Flashlight in hand, frequently crouching and bending to avoid the low ceilings and jutting formations, Mary led me through what she described as "a three dimensional maze." We dallied at all the highlights of popcorn and frostwork, and lingered at the boxwork. Boxwork is a very rare cave formation and Wind Cave has the best in the world. It is a calcite formation sometimes resembling honeycombs...spectacular is what it really is. Mary gave me the full explanation of how it forms (it's the precursor to the caves themselves) but this blog is getting long enough as is. So go see it for yourself.

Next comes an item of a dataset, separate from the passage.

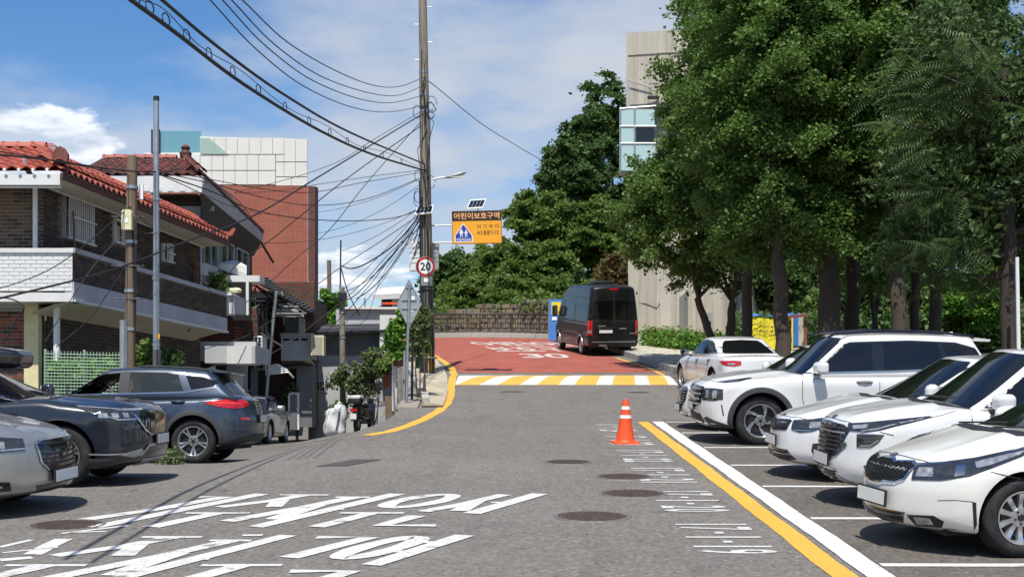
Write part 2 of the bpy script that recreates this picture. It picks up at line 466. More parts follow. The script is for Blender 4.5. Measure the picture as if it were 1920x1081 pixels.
def strip(mb,pts,w,lift=0.004,step=0.3):
 """painted line of width w along a polyline, wavering a little as rolled paint does"""
 P2=[]
 for(a,b)in zip(pts[:-1],pts[1:]):
  n=max(1,int(math.hypot(b[0]-a[0],b[1]-a[1])/step))
  P2+=[(a[0]+(b[0]-a[0])*i/n,a[1]+(b[1]-a[1])*i/n)for i in range(n)]
 P2.append(pts[-1])
 vs=[]
 for i,p in enumerate(P2):
  q0,q1=P2[max(0,i-1)],P2[min(len(P2)-1,i+1)]
  d=Vector((q1[0]-q0[0],q1[1]-q0[1])).normalized();n=Vector((-d.y,d.x))
  wob=0.006*math.sin(p[0]*3.1+p[1]*2.3)+0.004*math.sin(p[1]*7.7)
  for sgn in(-1,0,1):
   x,y=p[0]+n.x*(sgn*w/2+wob),p[1]+n.y*(sgn*w/2+wob);vs.append((x,y,gz(x,y)+lift))
 fs=[]
 for i in range(len(P2)-1):
  for k in(0,1):fs.append((3*i+k,3*i+k+1,3*i+4+k,3*i+3+k))
 mb.add(vs,fs)
mb=MB();surf_patch(mb,[(2.86,4),(26,4),(26,26.2),(2.86,26.2)],0.003,0.9)
tag(mb.build('parking_lot',M_ASPH_LOT),kind='structure')
mb=MB();strip(mb,[(2.735,6),(2.72,25.75)],0.21,0.009);mb2=mb
BAY=[8.15,10.66,13.17,15.7,18.0,20.5,23.17,25.65]
for y in BAY:strip(mb2,[(2.86,y),(8.2,y)],0.13,0.0085)
tag(mb2.build('bay_lines',M_WHITE),kind='structure')
mb=MB();strip(mb,[(2.47,6),(2.45,25.75)],0.20,0.005);tag(mb.build('yellow_line',M_YELLOW),kind='structure')
cy=[G(688,816),G(730,809),G(768,797),G(800,783),G(823,770),G(837,757),G(844,742),G(846,725)]
cy=[(p.x,p.y)for p in cy]+[(-1.80,43.0),(-2.05,46.5),(-2.45,49.5),(-3.1,53.5),(-3.9,57.0)]
mb=MB();strip(mb,cy,0.22,0.006);tag(mb.build('yellow_kerb_line',M_YELLOW),kind='structure')
mb=MB();strip(mb,[(4.75,43.1),(4.55,47.0),(3.9,51.5)],0.14,0.006);tag(mb.build('yellow_edge_line',M_YELLOW),kind='structure')
red=[(-1.70,44.1),(-1.92,46.5),(-2.35,49.5),(-3.0,53.5),(-3.8,57.0),(-5.0,61),(-6.5,65.2),(-4.3,66.9),(-2.0,67.6),(0.2,67.2),(1.8,66.0),(2.5,63.0),(3.0,58.5),(3.6,54),(4.4,48),(4.9,44.1)]
mb=MB();surf_patch(mb,red,0.004,0.5);tag(mb.build('red_road',M_RED),kind='structure')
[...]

Upon exiting, and after my many thanks, Mary said, "I'd have made you wait and go on the next tour, but you're exactly the type of guest we like to entertain." I hope to get the opportunity to pass on that service (when) if I become a park ranger.

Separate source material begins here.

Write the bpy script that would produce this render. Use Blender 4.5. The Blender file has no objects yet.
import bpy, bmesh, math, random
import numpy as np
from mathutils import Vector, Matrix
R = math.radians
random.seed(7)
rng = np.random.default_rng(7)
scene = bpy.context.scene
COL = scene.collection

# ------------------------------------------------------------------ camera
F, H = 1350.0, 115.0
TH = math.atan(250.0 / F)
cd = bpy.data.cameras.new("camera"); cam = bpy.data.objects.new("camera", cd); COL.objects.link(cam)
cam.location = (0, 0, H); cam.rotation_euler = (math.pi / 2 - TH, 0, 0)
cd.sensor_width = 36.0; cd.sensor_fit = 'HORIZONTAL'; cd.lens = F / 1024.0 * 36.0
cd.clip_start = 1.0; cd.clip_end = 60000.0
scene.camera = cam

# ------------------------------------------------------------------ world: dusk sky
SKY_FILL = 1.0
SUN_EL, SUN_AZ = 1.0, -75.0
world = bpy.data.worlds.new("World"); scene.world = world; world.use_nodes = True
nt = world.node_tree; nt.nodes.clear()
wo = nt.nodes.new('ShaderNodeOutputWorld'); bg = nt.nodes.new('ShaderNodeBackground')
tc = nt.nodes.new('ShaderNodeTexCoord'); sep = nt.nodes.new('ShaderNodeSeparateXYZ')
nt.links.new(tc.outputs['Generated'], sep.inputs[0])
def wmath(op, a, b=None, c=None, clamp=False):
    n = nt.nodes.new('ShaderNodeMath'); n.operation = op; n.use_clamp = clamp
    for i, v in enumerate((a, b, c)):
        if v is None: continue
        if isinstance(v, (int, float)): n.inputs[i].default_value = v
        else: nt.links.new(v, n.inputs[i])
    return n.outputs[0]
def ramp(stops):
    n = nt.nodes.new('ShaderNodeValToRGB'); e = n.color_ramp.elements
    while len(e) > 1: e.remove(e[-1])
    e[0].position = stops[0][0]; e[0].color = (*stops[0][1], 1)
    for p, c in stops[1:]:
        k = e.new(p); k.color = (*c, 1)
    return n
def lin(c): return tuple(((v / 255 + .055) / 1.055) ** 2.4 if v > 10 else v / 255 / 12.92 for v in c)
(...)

I sit here tonight in Douglas, Wyoming still thrilled by all I saw today. From TR to Wind Cave, a neighbor to the wildlife, and a special guest of the park it was a wonderful day. Doing this blog, I try not tell too much about what is really coming next. My path does have some randomness, but in general I have a route's big picture and I do a lot of nightly planning for the next and future days. For example, I never mentioned Banff, until Canada turned me away, yet that was really the whole purpose of going to Canada. Now that Banff's out, and I've already mentioned Yellowstone, from where I am, there is only one good way to get there - through the Grand Tetons NP. So that is the goal for tomorrow. It's a grand goal, but perhaps a bit premature. I am not close enough to enjoy it properly, and the weather looks to be incompatible with camping there to permit a full day of exploration. So, I'll probably zoom in close, and play off the cuff for where I end up. Does anyone have any suggestions for what to do between Douglas, WY and the Grand Tetons?